In our workshop we explore the following themes:
- Purusartha: Its classical and contemporary meanings
- Purusartha and the Challenge of Cross-Religious and Cross-Civilizational Dialogues: Parallels of Purusartha in other Religious and Civilizational Streams
- Representation of Purusartha in Creative Literatures
- Purusartha and Human Development: Rethinking and Transformation
- Beyond Happiness Economics and the Calling of Anna (food) and Ananda (bliss)
- Rethinking Artha, Dharma, Kama and Moksha: Contemporary Challenges and Insights from Studies on Human Development
- Integral Development
- Purusartha and Human Development: Towards a New Yoga and Tantra of Human Development
Workshop 2
Topic: Literature, Human Development and Social Transformations: A Dialogue
Date: October 18, 2011
Time: 2 pm to 5 pm
Venue: IBA, Bangalore
Do not give me scissors,
Give me a needle to stitch
Since I do not cut.
– Baba Farid
Writing is a question of becoming, always incomplete, always in the midst of being formed..It is not the first two persons that function as the condition of literary enunciation; literature begins only when a third person is born in us that strips us of the power to say “I.” […] To write is also to become something other than a writer.
– Gilles Deleuze (1997), “Literature and Life” pp. 225, 230 (emphases added)
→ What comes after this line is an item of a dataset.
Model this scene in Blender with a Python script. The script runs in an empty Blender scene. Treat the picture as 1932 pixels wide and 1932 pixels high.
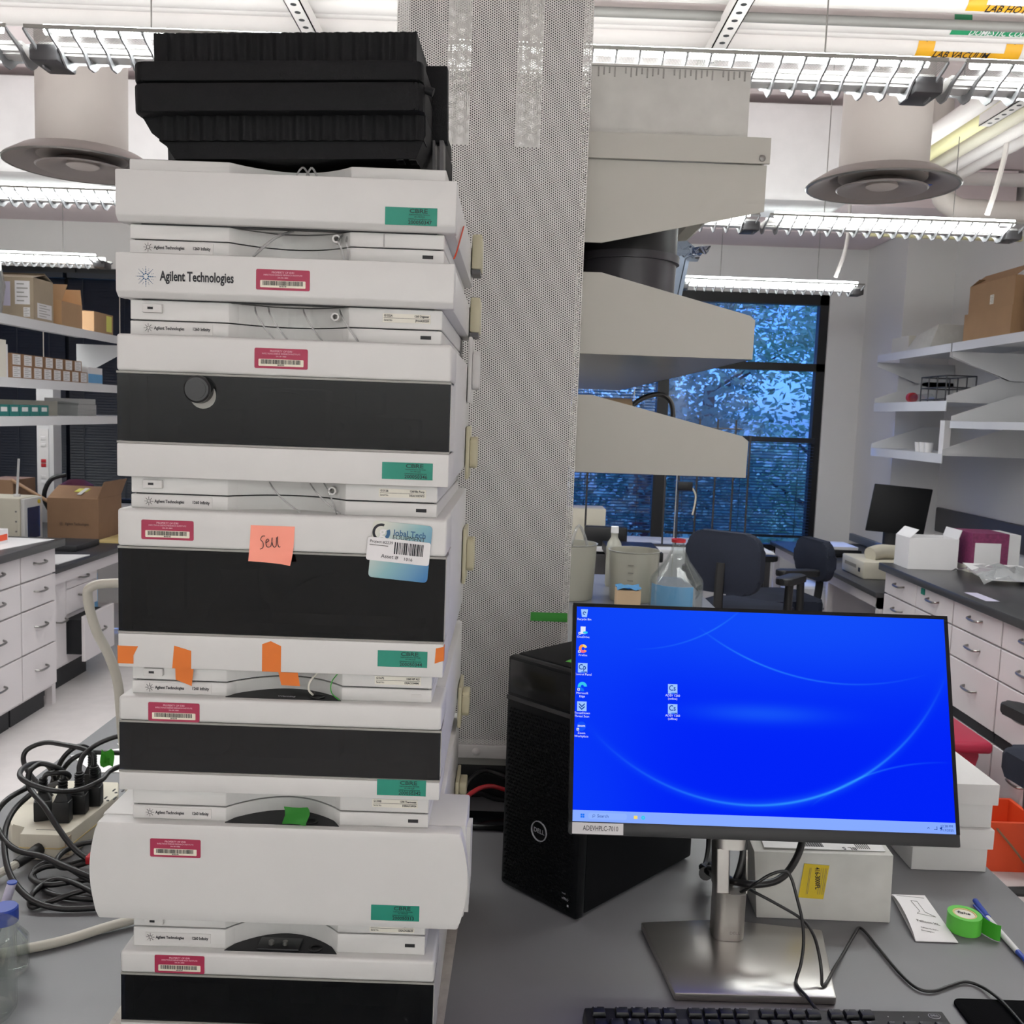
import bpy, bmesh, math, random
from mathutils import Vector, Matrix
random.seed(7)
PI = math.pi
SC = bpy.context.scene
COL = SC.collection
R_ = math.radians

# ---------------------------------------------------------------- camera, world, exposure
def make_camera():
    p, r, yw = R_(5.85), R_(2.06), R_(0.15)
    rz = Matrix.Rotation(-yw, 3, 'Z')
    f0 = rz @ Vector((0, math.cos(p), -math.sin(p)))
    r0 = rz @ Vector((1, 0, 0))
    u0 = rz @ Vector((0, math.sin(p), math.cos(p)))
    rt = math.cos(r) * r0 + math.sin(r) * u0
    up = -math.sin(r) * r0 + math.cos(r) * u0
    cd = bpy.data.cameras.new('camera')
    cd.lens = 33.28; cd.sensor_width = 36; cd.clip_start = 0.05; cd.clip_end = 200
    cd.dof.use_dof = True; cd.dof.focus_distance = 1.15; cd.dof.aperture_fstop = 24
    co = bpy.data.objects.new('camera', cd); COL.objects.link(co)
    m = Matrix((rt, up, -f0)).transposed().to_4x4()
    m.translation = Vector((0, 0, 1.64))
    co.matrix_world = m
    SC.camera = co
make_camera()
SC.view_settings.view_transform = 'Standard'
SC.view_settings.look = 'None'
SC.view_settings.exposure = 0.02
SC.view_settings.gamma = 1.0
SC.view_settings.use_curve_mapping = False
SC.cycles.transparent_max_bounces = 14
SC.cycles.max_bounces = 7; SC.cycles.diffuse_bounces = 4; SC.cycles.glossy_bounces = 3; SC.cycles.transmission_bounces = 4
SC.cycles.adaptive_threshold = 0.04
wd = bpy.data.worlds.new('world'); SC.world = wd; wd.use_nodes = True
wn = wd.node_tree
sky = wn.nodes.new('ShaderNodeTexSky'); sky.sky_type = 'NISHITA'
sky.sun_elevation = R_(48); sky.sun_rotation = R_(200); sky.sun_disc = False
wn.links.new(sky.outputs[0], wn.nodes['Background'].inputs[0])
wn.nodes['Background'].inputs[1].default_value = 0.5
sund = bpy.data.lights.new('sun', 'SUN'); sund.energy = 7; sund.angle = R_(1); sund.color = (1, .95, .86)
suno = bpy.data.objects.new('sun', sund); COL.objects.link(suno)
suno.location = (0, 12, 12); suno.rotation_euler = (R_(-48), 0, R_(25))
LAMP = 20.0       # radiance of the fluorescent tubes
DOWN = 31.0       # power of area strips added under one fixture's wings as the tubes' downlight

# ---------------------------------------------------------------- materials
def lin(h):
    h = h.lstrip('#'); o = []
    for i in (0, 2, 4):
        c = int(h[i:i+2], 16) / 255
        o.append(c / 12.92 if c <= .04045 else ((c + .055) / 1.055) ** 2.4)
    return (*o, 1)
class Nd:
    """tiny expression builder on math nodes"""
    def __init__(s, nt, sock): s.nt, s.k = nt, sock
    def _m(s, op, b=None, c=None):
        n = s.nt.nodes.new('ShaderNodeMath'); n.operation = op
        s.nt.links.new(s.k, n.inputs[0])
        for i, q in ((1, b), (2, c)):
            if q is None: continue
            if isinstance(q, Nd): s.nt.links.new(q.k, n.inputs[i])
            else: n.inputs[i].default_value = q
        return Nd(s.nt, n.outputs[0])
    def __add__(s, b): return s._m('ADD', b)
    def __sub__(s, b): return s._m('SUBTRACT', b)
    def __mul__(s, b): return s._m('MULTIPLY', b)
    def __truediv__(s, b): return s._m('DIVIDE', b)
    def lt(s, b): return s._m('LESS_THAN', b)
    def f(s, op, b=None, c=None): return s._m(op, b, c)
M = {}
def mat(name, col, rough=.5, metal=0, var=.05, scale=12, bump=0, bscale=200, spec=.5, emit=None, coat=0):
    m = bpy.data.materials.new(name); m.use_nodes = True
    nt = m.node_tree; b = nt.nodes['Principled BSDF']
    c = lin(col)
    tc = nt.nodes.new('ShaderNodeTexCoord')
    nz = nt.nodes.new('ShaderNodeTexNoise'); nz.inputs['Scale'].default_value = scale; nz.inputs['Detail'].default_value = 4
    nt.links.new(tc.outputs['Object'], nz.inputs['Vector'])
    mx = nt.nodes.new('ShaderNodeMix'); mx.data_type = 'RGBA'
    mx.inputs['A'].default_value = tuple(min(1, x * (1 - var)) for x in c[:3]) + (1,)
    mx.inputs['B'].default_value = tuple(min(1, x * (1 + var)) for x in c[:3]) + (1,)
    nt.links.new(nz.outputs['Fac'], mx.inputs['Factor'])
    nt.links.new(mx.outputs['Result'], b.inputs['Base Color'])
    b.inputs['Roughness'].default_value = rough; b.inputs['Metallic'].default_value = metal
    b.inputs['Specular IOR Level'].default_value = spec; b.inputs['Coat Weight'].default_value = coat
    if emit:
        b.inputs['Emission Color'].default_value = lin(emit[0]); b.inputs['Emission Strength'].default_value = emit[1]
    if bump:
        n2 = nt.nodes.new('ShaderNodeTexNoise'); n2.inputs['Scale'].default_value = bscale
        nt.links.new(tc.outputs['Object'], n2.inputs['Vector'])
        bp = nt.nodes.new('ShaderNodeBump'); bp.inputs['Strength'].default_value = bump; bp.inputs['Distance'].default_value = .002
        nt.links.new(n2.outputs['Fac'], bp.inputs['Height']); nt.links.new(bp.outputs['Normal'], b.inputs['Normal'])
    M[name] = m; return m
def glassy(name, tint, gloss=.12, milk=0.0, milkcol='#ffffff', rough=.03, fr=.8):
    """see-through sheet: tinted transparency + fresnel reflection (+ milky diffuse)"""
    m = bpy.data.materials.new(name); m.use_nodes = True; nt = m.node_tree
    nt.nodes.remove(nt.nodes['Principled BSDF']); out = nt.nodes['Material Output']
    t = nt.nodes.new('ShaderNodeBsdfTransparent'); t.inputs[0].default_value = (*tint, 1)
    g = nt.nodes.new('ShaderNodeBsdfGlossy'); g.inputs['Roughness'].default_value = rough
    d = nt.nodes.new('ShaderNodeBsdfDiffuse'); d.inputs[0].default_value = lin(milkcol)
    m1 = nt.nodes.new('ShaderNodeMixShader'); m1.inputs[0].default_value = milk
    nt.links.new(t.outputs[0], m1.inputs[1]); nt.links.new(d.outputs[0], m1.inputs[2])
    lw = nt.nodes.new('ShaderNodeLayerWeight'); lw.inputs[0].default_value = .25
    k = (Nd(nt, lw.outputs['Fresnel']) * fr + gloss * .5)
    m2 = nt.nodes.new('ShaderNodeMixShader'); nt.links.new(k.k, m2.inputs[0])
    nt.links.new(m1.outputs[0], m2.inputs[1]); nt.links.new(g.outputs[0], m2.inputs[2])
    nt.links.new(m2.outputs[0], out.inputs[0]); M[name] = m; return m
def perforated(name, col, pitch, rad, rough=.5, metal=.0, sheet=False):
    m = mat(name, col, rough, metal, .03)
    nt = m.node_tree; b = nt.nodes['Principled BSDF']; out = nt.nodes['Material Output']
    ge = nt.nodes.new('ShaderNodeNewGeometry'); sp = nt.nodes.new('ShaderNodeSeparateXYZ')
    nt.links.new(ge.outputs['Position'], sp.inputs[0])
    X, Y, Z = (Nd(nt, sp.outputs[i]) for i in range(3))
    if sheet: a, z = X, (Z - Y) * .72
    else: a, z = X + Y, Z
    cw = .866 * pitch
    i = (a / cw).f('ROUND')
    par = (i * .5).f('FRACT')                    # 0 or .5
    dx = a - i * cw
    dz = ((z / pitch + par).f('FRACT') - .5) * pitch
    d2 = dx * dx + dz * dz
    hole = d2.lt(rad * rad)
    t = nt.nodes.new('ShaderNodeBsdfTransparent'); ms = nt.nodes.new('ShaderNodeMixShader')
    nt.links.new(hole.k, ms.inputs[0]); nt.links.new(b.outputs[0], ms.inputs[1]); nt.links.new(t.outputs[0], ms.inputs[2])
    nt.links.new(ms.outputs[0], out.inputs[0]); return m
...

The new critics are critically aware. They are beginning to adapt themselves to the new fact that literature is not a special pursuit and this cannot be cultivated away from life, that it is very much a part of life and society. And what is more, it has not only to interpret life and society as they are, it has to probe deeper to find out why they are, what they are and upon that context, to suggest new directions and impetuses. This new criticism will not simply destroy; it will also fulfill and provide us with the next insights!
– Chittaranjan Das (1982a), A Glimpse into Oriya Literature.
In order to speak of a social pathology [..] we require a conception of normality related to social life as a whole. The immense difficulty involved in this project has been made evident by the failure of social-scientific approaches that have sought to fix the functional requirements of societies solely through external observations. Since what counts as a developmental goal or as normality is always culturally defined, it is only by a hermeneutic reference to a society’s self-understanding that social functions of their disorders can be determined. Thus we may have a defensive possibility of speaking of social pathologies within a culturally contingent notion of normality, since we can limit ourselves to an empirical description of what a given culture regards as a disorder. [..] A paradigm of social normality must, therefore, consist in culturally independent conditions that allow a society’s members to experience undistorted self-realization. [..] The question then becomes crucial whether it is a communitarian form of ethical life, a distance-creating public sphere, non-alienated labor or a mimetic interaction with nature that enables individuals to lead a well-lived life.
– Axel Honneth (2007), Disrespect: The Normative Foundations of Critical Theory, p.34, 35, 37, emphasis added
Reflections on literature, culture and society in contemporary India and various initiatives in literary and cultural criticism as they have been carried out in the academic portals of our land have deliberately chosen not to make a dialogue with movements of criticisms and creativity emanating from the soils and spaces of India, especially the non-metropolitan ones. Our theorists of literature and culture and our academic interpreters of life who have always claimed a larger than life role for themselves have almost always looked up to the West for direction and inspiration. Whatever emerges there— whether it is modernism or postmodernism, structuralism or post-structuralism—immediately arrests our attention. We rarely make an effort to rethink these theories and methods nor are we interested to carry on a dialogue with the reflections on the human condition emanating from different non-incorporated and non-metropolitan spaces of India. While discussing contemporary interlocutors such as Jacques Derrida, Michael Foucault, Gilles Deleuze and old masters such as Jean-Paul Sartre, we do not feel an urge to bring some of the creative and critical interlocutors from contemporary India to have a dialogue with these thinkers and thoughts and thus widen our universe of discourse. Even the so-called moves of post-colonial theory and criticism as they have come to pass in the institutional corridors of India and the West are part of a metropolitan reflection on the human condition and embody very little urge and desire to talk to people in their mother languages and have a dialogue with creative litterateurs and critics who choose to write in our mother languages (despite the temptations and the imperial gaze of the global).
In this context of the hegemony of the global and the decimation of the local, our workshop seeks to explore new horizons of literature, philosophy and social transformations that emerge from creative struggles from mother languages of India and in dialogue with liberatory perspectives from the whole world. This discusses the seminal contribution of Chitta Ranjan Das, a creative seeker, writer and experimenter from Odisha who just left his mortal body on Jan 16, 2011 as a prelude to a connected and much wider discussion on literature, philosophy, human development and social transformations. Today reflections on human development and social transformations rarely involve meditations on literature and cultural creativity. A case in point is the vision of human development offered by Amartya Sen. Sen talks about capability but there is very discussion on creativity by Sen though this is touched upon by his collaborator philosopher Matha Nusssbaum. In our workshop, we wish to pursue such issues.